## [REQUIRED TASK]
Take the lines from the top down to and including the one with "COL = S.collection" and repeat them exactly. Omit images.
━━━━━━━━
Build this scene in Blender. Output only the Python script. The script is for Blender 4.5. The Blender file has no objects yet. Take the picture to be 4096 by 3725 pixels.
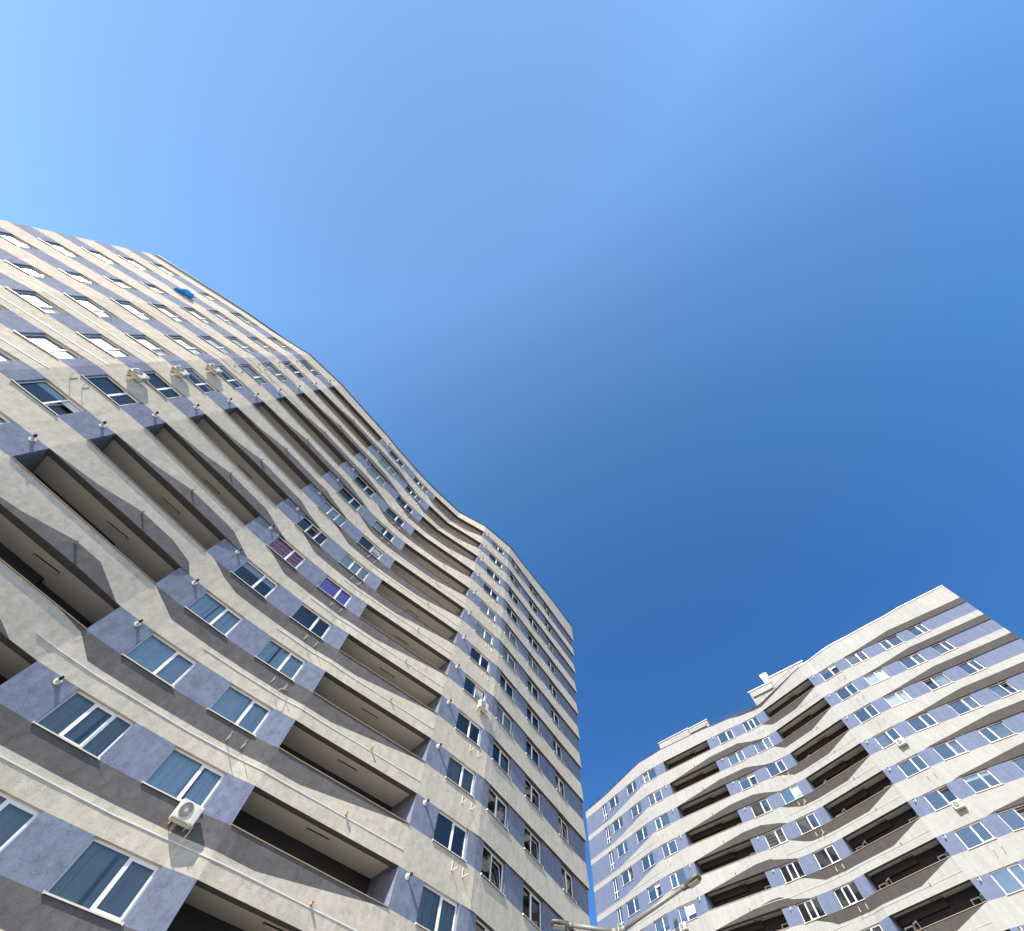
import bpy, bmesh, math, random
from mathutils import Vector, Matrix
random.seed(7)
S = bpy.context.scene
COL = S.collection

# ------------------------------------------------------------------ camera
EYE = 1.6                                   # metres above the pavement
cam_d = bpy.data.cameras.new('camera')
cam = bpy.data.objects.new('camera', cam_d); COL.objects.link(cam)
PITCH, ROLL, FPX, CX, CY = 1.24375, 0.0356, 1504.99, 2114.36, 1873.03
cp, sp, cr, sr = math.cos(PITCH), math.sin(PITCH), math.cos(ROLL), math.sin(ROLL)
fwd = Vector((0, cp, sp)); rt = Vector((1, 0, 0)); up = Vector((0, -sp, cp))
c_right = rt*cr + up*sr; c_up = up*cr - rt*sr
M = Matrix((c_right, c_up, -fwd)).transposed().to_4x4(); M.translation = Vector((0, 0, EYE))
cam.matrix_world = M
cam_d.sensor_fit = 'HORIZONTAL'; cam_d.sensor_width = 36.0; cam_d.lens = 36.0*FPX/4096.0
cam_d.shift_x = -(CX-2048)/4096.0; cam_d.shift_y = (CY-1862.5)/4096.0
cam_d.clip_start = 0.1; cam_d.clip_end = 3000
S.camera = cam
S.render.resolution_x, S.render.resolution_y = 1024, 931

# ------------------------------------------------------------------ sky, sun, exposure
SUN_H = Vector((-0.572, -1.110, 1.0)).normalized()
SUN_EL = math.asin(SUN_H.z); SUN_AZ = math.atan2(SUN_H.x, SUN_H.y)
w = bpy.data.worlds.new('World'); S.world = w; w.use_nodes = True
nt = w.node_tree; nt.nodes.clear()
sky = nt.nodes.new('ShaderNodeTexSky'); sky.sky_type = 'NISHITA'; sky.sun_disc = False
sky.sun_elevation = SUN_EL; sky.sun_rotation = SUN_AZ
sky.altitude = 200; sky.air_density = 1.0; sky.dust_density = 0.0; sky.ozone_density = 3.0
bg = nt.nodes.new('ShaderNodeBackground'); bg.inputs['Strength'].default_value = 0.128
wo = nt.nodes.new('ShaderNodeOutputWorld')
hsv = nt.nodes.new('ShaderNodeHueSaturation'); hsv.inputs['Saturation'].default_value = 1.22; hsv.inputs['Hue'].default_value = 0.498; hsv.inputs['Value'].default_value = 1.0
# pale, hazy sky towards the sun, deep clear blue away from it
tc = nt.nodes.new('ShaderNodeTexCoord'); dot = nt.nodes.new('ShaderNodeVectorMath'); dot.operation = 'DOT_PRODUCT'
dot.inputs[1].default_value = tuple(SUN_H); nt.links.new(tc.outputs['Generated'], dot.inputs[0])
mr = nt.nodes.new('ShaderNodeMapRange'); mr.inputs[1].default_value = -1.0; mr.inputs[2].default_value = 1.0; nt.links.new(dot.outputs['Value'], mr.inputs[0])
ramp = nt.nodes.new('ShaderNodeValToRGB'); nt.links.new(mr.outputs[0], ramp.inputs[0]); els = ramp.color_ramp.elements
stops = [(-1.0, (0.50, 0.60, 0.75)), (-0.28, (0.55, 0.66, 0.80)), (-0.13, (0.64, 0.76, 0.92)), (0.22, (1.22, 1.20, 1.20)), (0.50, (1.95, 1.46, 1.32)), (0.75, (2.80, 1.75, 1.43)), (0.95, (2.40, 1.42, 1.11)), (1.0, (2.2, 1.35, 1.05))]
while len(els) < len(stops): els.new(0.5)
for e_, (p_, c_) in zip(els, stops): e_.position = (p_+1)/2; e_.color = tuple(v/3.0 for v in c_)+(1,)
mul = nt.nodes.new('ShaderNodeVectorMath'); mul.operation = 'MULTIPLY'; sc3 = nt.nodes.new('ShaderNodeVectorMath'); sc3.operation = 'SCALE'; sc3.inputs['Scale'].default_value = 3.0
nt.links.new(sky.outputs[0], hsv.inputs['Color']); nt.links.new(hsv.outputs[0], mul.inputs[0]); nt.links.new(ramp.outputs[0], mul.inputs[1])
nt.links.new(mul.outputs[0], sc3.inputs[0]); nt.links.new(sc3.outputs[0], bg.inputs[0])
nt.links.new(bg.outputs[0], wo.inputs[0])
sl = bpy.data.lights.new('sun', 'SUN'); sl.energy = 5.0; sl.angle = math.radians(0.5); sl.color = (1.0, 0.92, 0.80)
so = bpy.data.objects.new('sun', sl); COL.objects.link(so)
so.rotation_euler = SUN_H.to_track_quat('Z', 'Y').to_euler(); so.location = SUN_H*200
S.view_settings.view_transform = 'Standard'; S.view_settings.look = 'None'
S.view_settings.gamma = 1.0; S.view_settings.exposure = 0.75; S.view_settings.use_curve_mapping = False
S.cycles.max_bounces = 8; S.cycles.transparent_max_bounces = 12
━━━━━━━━
## [TASK RESULT]
Build this scene in Blender. Output only the Python script. The script is for Blender 4.5. The Blender file has no objects yet. Take the picture to be 4096 by 3725 pixels.
import bpy, bmesh, math, random
from mathutils import Vector, Matrix
random.seed(7)
S = bpy.context.scene
COL = S.collection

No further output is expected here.